- WHAT TO PRODUCE: Retype the lines beneath this one, from the first through the line containing "return m, nt, out". Pictures are left out.

- INFORMATION SHOWN:
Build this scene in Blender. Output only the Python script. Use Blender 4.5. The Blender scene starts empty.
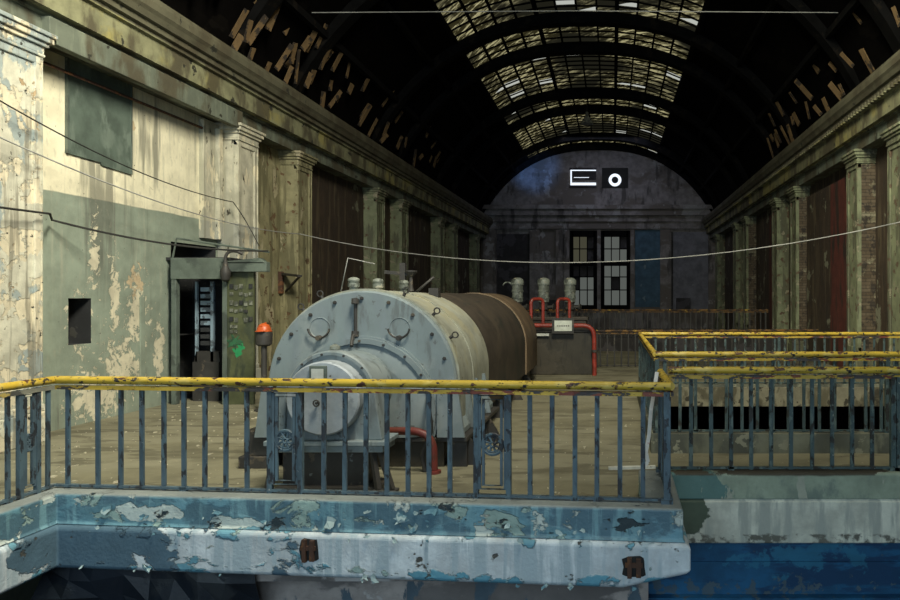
import bpy, math, random
from mathutils import Vector, Matrix
random.seed(7)
S = bpy.context.scene
COL = S.collection
PI = math.pi
EYE = 2.0
F = 700.0

# ------------------------------------------------------------------ materials
def new_mat(name):
    m = bpy.data.materials.new(name); m.use_nodes = True
    nt = m.node_tree
    for n in list(nt.nodes): nt.nodes.remove(n)
    out = nt.nodes.new('ShaderNodeOutputMaterial')
    return m, nt, out

class NG:
    def __init__(s, nt):
        s.nt = nt
    def n(s, t, **kw):
        nd = s.nt.nodes.new(t)
        for k, v in kw.items(): setattr(nd, k, v)
        return nd
    def link(s, a, b): s.nt.links.new(a, b)
    def setin(s, sock, v):
        if hasattr(v, 'is_output'): s.link(v, sock)
        else: sock.default_value = v
    def math(s, op, a, b=0.0, c=0.0, clamp=False):
        nd = s.n('ShaderNodeMath', operation=op, use_clamp=clamp)
        s.setin(nd.inputs[0], a); s.setin(nd.inputs[1], b); s.setin(nd.inputs[2], c)
        return nd.outputs[0]
    def vec(s, op, a, b=(0, 0, 0)):
        nd = s.n('ShaderNodeVectorMath', operation=op)
        s.setin(nd.inputs[0], a); s.setin(nd.inputs[1], b)
        return nd
    def step(s, v, lo, hi):
        nd = s.n('ShaderNodeMapRange', interpolation_type='SMOOTHSTEP')
        s.setin(nd.inputs[0], v)
        nd.inputs[1].default_value = lo; nd.inputs[2].default_value = hi
        return nd.outputs[0]
    def noise(s, vec, scale, detail=5.0, rough=.6, dist=0.0, off=(0, 0, 0)):
        v = vec
        if isinstance(scale, (int, float)): scale = (scale,) * 3
        v = s.vec('MULTIPLY', v, scale).outputs[0]
        v = s.vec('ADD', v, off).outputs[0]
        nd = s.n('ShaderNodeTexNoise')
        s.link(v, nd.inputs['Vector']); nd.inputs['Scale'].default_value = 1.0
        nd.inputs['Detail'].default_value = detail; nd.inputs['Roughness'].default_value = rough
        nd.inputs['Distortion'].default_value = dist
        return nd.outputs['Fac']
    def mix(s, f, a, b):
        nd = s.n('ShaderNodeMix', data_type='RGBA')
        s.setin(nd.inputs[0], f)
        for i, v in ((6, a), (7, b)):
            if hasattr(v, 'is_output'): s.link(v, nd.inputs[i])
            else: nd.inputs[i].default_value = (*v, 1)
        return nd.outputs[2]

_k = [0]
def layered(name, base, layers=(), rough=.8, metal=0.0, bump=.35, var=.25, vscale=2.5, bscale=30, bstr=.15, spec=.5):
    m, nt, out = new_mat(name); g = NG(nt)
    tc = g.n('ShaderNodeTexCoord').outputs['Object']
    sep = g.n('ShaderNodeSeparateXYZ'); g.link(tc, sep.inputs[0])
    _k[0] += 1
    o = (_k[0] * 3.7, _k[0] * 1.9, _k[0] * 5.3)
    nv = g.noise(tc, vscale, 5, .65, off=o)
    nv = g.step(nv, .3, .7)
    col = g.mix(nv, tuple(c * (1 - var) for c in base), tuple(min(1, c * (1 + var)) for c in base))
    h = g.math('MULTIPLY', g.noise(tc, bscale, 4, .6), bstr)
    for i, L in enumerate(layers):
        off = (o[0] + 11.3 * (i + 1), o[1] + 7.1 * (i + 1), o[2] + 3.3 * (i + 1))
        v = g.noise(tc, L.get('scale', 2.0), L.get('detail', 8), L.get('rough', .6), L.get('dist', 0.0), off)
        if 'blobs' in L:
            acc = None
            for (cx, cy, cz, rx, ry, rz) in L['blobs']:
                d = g.vec('SUBTRACT', tc, (cx, cy, cz)).outputs[0]
                d = g.vec('DIVIDE', d, (rx, ry, rz)).outputs[0]
                ln = g.vec('LENGTH', d).outputs['Value']
                b = g.math('SUBTRACT', 1.0, ln, clamp=True)
                acc = b if acc is None else g.math('MAXIMUM', acc, b)
            v = g.math('ADD', v, g.math('MULTIPLY', acc, L.get('amp', .8)))
        thr = L.get('thr', .55); so = L.get('soft', .015)
        mask = g.step(v, thr - so, thr + so)
        if 'zmax' in L or 'zmin' in L:
            zz = g.math('ADD', sep.outputs[2], g.math('MULTIPLY', g.math('SUBTRACT', g.noise(tc, L.get('zn', 3.0), 4, .6, off=off), .5), L.get('zj', .3)))
            if 'zmax' in L: mask = g.math('MULTIPLY', mask, g.step(zz, L['zmax'] + .012, L['zmax'] - .012) if False else g.math('SUBTRACT', 1.0, g.step(zz, L['zmax'] - .012, L['zmax'] + .012)))
            if 'zmin' in L: mask = g.math('MULTIPLY', mask, g.step(zz, L['zmin'] - .012, L['zmin'] + .012))
        mk = g.math('MULTIPLY', mask, L.get('op', 1.0))
        c2 = L['col']
        if L.get('var', .15) > 0:
            vv = L.get('var', .15)
            c2 = g.mix(nv, tuple(min(1, c * (1 + vv)) for c in L['col']), tuple(c * (1 - vv) for c in L['col']))
        col = g.mix(mk, col, c2)
        h = g.math('ADD', h, g.math('MULTIPLY', mask, L.get('h', .25)))
    b = g.n('ShaderNodeBsdfPrincipled')
    g.link(col, b.inputs['Base Color'])
    b.inputs['Roughness'].default_value = rough; b.inputs['Metallic'].default_value = metal; b.inputs['Specular IOR Level'].default_value = spec
    bp = g.n('ShaderNodeBump'); bp.inputs['Strength'].default_value = bump; bp.inputs['Distance'].default_value = .03
    g.link(h, bp.inputs['Height']); g.link(bp.outputs[0], b.inputs['Normal'])
    g.link(b.outputs[0], out.inputs[0])
    return m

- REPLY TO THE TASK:
Build this scene in Blender. Output only the Python script. Use Blender 4.5. The Blender scene starts empty.
import bpy, math, random
from mathutils import Vector, Matrix
random.seed(7)
S = bpy.context.scene
COL = S.collection
PI = math.pi
EYE = 2.0
F = 700.0

# ------------------------------------------------------------------ materials
def new_mat(name):
    m = bpy.data.materials.new(name); m.use_nodes = True
    nt = m.node_tree
    for n in list(nt.nodes): nt.nodes.remove(n)
    out = nt.nodes.new('ShaderNodeOutputMaterial')
    return m, nt, out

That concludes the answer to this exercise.